La pertinence du concept de la bonne gouvernance dans le domaine de l’eau fait l’unanimité de l’ensemble des parties prenantes, mais l’analyse des configurations nord-sud des réseaux agroalimentaires mène néanmoins à s’interroger sur l’applicabilité de ce modèle dans le cadre juridique actuel, qui n’arrive toujours pas déterminer la responsabilité sociale des entreprises agroindustrielles transnationales en matière de droit à l’environnement et à la santé. Et n’est-il illusoire, utopique ou trompeur de discourir sur une gouvernance juste et équitable quand la notion même de citoyenneté se décline différemment selon les groupes sociaux, culturels et économiques ?
Le discours normatif actuel sur la " bonne gouvernance " des ressources naturelles, dans le cadre duquel s’est mise en place la politique de l’eau soutenue par la Banque Mondiale depuis un vingtaine d’années, s’inscrit ainsi dans une dynamique de développement économique résolument libéral, marquée par des politiques de réajustements structurels, l’ouverture des marchés, la déréglementation et la privatisation des entreprises publiques.

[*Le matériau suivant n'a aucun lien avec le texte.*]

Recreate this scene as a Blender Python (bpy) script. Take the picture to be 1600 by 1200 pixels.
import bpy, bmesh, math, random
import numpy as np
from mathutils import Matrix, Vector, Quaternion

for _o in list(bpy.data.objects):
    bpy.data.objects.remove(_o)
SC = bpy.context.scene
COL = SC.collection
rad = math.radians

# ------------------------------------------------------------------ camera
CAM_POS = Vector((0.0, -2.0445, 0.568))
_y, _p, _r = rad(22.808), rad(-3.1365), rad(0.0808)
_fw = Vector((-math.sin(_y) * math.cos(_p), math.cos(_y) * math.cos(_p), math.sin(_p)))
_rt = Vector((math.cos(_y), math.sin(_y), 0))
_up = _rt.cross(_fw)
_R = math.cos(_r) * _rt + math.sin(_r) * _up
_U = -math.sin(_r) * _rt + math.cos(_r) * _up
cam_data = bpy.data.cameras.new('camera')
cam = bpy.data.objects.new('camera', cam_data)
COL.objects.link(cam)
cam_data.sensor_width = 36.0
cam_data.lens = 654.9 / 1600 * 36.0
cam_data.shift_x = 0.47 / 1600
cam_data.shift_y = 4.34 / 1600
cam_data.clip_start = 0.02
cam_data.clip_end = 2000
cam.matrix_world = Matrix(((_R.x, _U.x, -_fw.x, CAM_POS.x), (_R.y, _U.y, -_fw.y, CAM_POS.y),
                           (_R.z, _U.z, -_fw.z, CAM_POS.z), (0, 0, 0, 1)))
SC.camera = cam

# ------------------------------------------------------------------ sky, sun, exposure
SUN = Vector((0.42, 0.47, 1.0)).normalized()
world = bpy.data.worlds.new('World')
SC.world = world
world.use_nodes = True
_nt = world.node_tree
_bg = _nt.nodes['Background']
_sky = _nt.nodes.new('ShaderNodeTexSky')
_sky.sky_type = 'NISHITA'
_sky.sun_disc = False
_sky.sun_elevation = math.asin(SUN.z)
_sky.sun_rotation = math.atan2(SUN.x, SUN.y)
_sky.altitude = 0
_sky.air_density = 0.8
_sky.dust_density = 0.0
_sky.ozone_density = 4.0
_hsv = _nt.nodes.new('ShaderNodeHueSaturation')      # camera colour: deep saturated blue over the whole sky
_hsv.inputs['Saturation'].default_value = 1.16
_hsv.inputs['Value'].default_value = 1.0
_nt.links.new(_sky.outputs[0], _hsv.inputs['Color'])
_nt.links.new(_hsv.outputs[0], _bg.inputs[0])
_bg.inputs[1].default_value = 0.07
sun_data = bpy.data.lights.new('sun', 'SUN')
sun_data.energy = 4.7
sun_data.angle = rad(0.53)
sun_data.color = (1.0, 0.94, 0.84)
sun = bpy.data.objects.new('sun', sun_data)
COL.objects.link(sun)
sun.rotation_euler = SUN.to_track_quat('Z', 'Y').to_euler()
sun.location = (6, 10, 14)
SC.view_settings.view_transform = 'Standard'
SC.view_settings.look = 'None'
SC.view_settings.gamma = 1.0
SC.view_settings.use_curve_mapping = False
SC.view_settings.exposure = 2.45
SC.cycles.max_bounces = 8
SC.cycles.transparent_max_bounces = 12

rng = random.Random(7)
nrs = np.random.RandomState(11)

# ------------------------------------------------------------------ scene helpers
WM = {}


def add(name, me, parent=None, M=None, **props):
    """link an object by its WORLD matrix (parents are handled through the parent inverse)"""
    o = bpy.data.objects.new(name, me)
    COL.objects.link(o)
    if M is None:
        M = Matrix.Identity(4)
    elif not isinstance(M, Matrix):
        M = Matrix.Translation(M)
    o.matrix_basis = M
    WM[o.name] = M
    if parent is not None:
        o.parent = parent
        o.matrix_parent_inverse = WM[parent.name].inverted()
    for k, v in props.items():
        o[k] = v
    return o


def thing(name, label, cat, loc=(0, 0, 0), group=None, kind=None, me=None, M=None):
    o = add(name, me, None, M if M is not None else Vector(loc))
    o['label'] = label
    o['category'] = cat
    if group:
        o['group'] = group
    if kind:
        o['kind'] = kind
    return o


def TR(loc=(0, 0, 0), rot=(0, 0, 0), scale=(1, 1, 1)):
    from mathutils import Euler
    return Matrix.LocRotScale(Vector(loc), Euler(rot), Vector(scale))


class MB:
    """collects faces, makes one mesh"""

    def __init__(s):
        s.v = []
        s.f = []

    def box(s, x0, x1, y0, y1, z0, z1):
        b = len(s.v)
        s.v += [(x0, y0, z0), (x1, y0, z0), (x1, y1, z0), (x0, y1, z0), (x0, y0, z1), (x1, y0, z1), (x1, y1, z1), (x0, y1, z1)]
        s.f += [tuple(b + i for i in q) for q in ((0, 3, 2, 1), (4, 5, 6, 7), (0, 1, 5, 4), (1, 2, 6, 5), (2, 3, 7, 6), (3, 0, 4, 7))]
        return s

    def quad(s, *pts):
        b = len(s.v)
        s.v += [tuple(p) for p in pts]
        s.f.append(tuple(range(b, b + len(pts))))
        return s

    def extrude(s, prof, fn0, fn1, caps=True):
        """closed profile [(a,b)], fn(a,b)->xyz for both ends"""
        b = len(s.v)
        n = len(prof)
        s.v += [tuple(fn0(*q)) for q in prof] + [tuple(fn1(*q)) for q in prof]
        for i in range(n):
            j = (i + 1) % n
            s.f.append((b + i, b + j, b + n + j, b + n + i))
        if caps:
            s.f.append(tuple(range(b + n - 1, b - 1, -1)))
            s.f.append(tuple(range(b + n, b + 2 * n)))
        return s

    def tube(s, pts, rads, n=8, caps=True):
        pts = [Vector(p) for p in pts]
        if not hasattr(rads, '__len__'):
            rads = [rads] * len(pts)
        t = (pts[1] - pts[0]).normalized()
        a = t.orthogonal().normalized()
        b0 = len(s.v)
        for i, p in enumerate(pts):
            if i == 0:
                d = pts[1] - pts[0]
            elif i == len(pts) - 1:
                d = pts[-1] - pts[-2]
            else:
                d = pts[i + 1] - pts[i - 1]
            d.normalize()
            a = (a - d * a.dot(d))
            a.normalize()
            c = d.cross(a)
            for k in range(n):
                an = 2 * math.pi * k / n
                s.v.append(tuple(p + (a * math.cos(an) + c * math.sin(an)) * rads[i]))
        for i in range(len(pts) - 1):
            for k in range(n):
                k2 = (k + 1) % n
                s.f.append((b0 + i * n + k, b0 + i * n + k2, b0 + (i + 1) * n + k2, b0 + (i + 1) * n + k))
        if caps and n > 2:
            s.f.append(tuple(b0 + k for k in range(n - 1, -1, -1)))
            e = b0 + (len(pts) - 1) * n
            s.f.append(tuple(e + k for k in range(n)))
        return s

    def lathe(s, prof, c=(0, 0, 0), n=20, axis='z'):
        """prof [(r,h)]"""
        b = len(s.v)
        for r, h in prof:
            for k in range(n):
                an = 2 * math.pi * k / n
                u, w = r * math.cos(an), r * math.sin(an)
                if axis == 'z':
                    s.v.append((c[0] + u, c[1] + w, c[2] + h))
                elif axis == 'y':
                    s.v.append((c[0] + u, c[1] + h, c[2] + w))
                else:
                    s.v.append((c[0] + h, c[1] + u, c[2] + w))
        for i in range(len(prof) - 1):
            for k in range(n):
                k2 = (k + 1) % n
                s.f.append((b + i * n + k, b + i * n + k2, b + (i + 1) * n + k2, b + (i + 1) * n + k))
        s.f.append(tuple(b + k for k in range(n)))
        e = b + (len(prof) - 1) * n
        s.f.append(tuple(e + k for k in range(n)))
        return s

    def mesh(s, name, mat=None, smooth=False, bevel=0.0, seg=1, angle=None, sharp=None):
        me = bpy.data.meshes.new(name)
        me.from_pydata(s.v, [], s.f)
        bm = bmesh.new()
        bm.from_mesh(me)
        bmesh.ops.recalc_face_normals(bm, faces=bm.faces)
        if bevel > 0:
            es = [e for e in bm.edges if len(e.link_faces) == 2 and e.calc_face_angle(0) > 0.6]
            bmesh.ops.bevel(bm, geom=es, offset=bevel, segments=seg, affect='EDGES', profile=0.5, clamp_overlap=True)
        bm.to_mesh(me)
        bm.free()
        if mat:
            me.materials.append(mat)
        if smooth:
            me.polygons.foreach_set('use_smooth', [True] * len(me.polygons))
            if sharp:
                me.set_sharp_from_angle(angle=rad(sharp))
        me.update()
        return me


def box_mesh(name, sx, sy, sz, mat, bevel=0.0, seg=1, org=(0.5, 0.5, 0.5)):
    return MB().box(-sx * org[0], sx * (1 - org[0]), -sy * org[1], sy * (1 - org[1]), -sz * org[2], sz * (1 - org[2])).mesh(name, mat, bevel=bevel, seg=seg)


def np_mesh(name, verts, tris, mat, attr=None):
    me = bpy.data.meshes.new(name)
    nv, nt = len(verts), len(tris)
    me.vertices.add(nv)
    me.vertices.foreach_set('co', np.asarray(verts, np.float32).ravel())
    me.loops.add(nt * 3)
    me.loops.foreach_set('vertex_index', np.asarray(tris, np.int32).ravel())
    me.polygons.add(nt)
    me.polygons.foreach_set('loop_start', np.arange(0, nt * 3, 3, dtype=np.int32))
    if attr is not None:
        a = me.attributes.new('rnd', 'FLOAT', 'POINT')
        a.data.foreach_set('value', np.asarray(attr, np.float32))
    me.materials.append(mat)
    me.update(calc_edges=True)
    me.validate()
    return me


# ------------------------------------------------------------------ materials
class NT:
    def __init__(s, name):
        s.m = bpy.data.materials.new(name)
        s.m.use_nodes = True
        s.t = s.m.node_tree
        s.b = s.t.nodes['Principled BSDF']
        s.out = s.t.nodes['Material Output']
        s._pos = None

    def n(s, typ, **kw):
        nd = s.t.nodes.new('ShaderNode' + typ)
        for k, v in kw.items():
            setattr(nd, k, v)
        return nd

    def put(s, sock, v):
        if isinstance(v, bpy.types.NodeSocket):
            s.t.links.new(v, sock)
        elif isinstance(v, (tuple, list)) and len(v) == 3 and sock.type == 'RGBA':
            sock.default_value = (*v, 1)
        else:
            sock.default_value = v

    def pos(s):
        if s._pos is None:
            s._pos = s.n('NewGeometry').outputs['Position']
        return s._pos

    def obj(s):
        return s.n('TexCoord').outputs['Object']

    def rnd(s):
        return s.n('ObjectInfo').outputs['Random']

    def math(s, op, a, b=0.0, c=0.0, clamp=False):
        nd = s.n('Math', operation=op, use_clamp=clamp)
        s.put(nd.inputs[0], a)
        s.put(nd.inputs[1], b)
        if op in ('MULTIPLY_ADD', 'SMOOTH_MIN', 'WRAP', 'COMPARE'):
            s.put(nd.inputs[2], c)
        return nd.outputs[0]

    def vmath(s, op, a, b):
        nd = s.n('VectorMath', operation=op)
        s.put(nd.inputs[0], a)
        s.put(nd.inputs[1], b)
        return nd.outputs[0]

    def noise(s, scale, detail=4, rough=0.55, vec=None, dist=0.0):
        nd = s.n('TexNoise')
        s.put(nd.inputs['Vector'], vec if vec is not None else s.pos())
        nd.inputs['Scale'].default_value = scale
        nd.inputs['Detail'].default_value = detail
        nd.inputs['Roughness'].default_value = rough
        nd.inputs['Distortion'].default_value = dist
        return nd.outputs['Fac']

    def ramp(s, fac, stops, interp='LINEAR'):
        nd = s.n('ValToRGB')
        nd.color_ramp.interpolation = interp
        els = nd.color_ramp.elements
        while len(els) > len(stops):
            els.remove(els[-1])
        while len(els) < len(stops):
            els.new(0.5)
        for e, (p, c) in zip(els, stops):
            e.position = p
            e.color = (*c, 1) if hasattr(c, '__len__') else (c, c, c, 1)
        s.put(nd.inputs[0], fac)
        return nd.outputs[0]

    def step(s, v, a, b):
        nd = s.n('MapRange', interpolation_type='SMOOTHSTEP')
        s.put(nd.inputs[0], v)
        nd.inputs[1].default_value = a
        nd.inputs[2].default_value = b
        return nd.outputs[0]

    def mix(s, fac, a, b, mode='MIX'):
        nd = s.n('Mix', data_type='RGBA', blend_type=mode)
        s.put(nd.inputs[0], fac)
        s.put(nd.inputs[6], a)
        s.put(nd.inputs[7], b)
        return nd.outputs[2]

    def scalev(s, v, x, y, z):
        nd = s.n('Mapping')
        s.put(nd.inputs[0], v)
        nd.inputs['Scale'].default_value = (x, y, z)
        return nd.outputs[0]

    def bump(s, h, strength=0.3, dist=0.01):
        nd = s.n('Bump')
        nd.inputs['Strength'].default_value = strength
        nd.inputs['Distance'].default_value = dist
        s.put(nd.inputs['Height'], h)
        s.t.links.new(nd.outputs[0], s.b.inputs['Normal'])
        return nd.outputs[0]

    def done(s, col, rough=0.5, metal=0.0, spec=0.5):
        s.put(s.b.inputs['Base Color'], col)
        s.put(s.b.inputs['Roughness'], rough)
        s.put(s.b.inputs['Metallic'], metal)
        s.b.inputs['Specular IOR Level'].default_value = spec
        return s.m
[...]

Cependant l’eau douce est indispensable à la survie de tout être vivant : c’est donc un droit de l’homme avant d’être un objet marchand, et de ce fait, elle ne peut pas être considérée comme un bien public privé. Bien public national, elle appartient également à la catégorie des biens publics mondiaux de par la caractéristique transfrontière de son cycle et l’universalité de son rôle dans le maintien de toutes les formes de vie sur notre planète.
Olga Odinetz
Bonjour,
J'interviens brièvement sur ce blog où je suis un étranger !
J'ai lu ce très interessant article sur l'eau, qui rejoint et conforte nos propres préoccupations sur ce sujet.
Hier, 11 mars, notre Association fêtait ses dix ans d'existence avec un thème.
directeur : "la citoyenneté participative a-t-elle un avenir politique ?" et la participation de Danielle Mitterrand (France Libertés) et Jean-Luc Touly (Association pour le contrat mondial de l'eau)qui nous ont présenté le projet mlondial des "Porteurs d'eau" auquel notre asso a adhéré.
Pour plus de détails sur ce sujet vous pouvez interroger le site de France Liberté.
Environ 250 personnes ont participé à cet évènement.
J'ai fait part à notre Président de l'intérêt que votre Association portait au problème de l'eau.
Bonne route aquatique !
Rédigé par : MASSUARD Guy (Action citoyenne YVETOT) 76 | 12 mars 2006 à 17:01
Merci pour cette note de fond et ses arguments éclairés qui nous rappellent (une fois de plus) que la gestion des ressources naturelles dont nous disposons ne se cantonnent ni aux frontières de chacun, ni à la "sacro-sainte réalité économique".
J'ai envie (naïvement) de dire, que la logique purement libérale ne doit pas être l'unique conducteur de nos sociétés... Si l'on souhaite préserver les plus pauvres d'entre nous, entretenir le patrimoine des enfants de demain,..., mais aussi, si l'on ne veut pas "aller dans le mur" à moyen/court terme.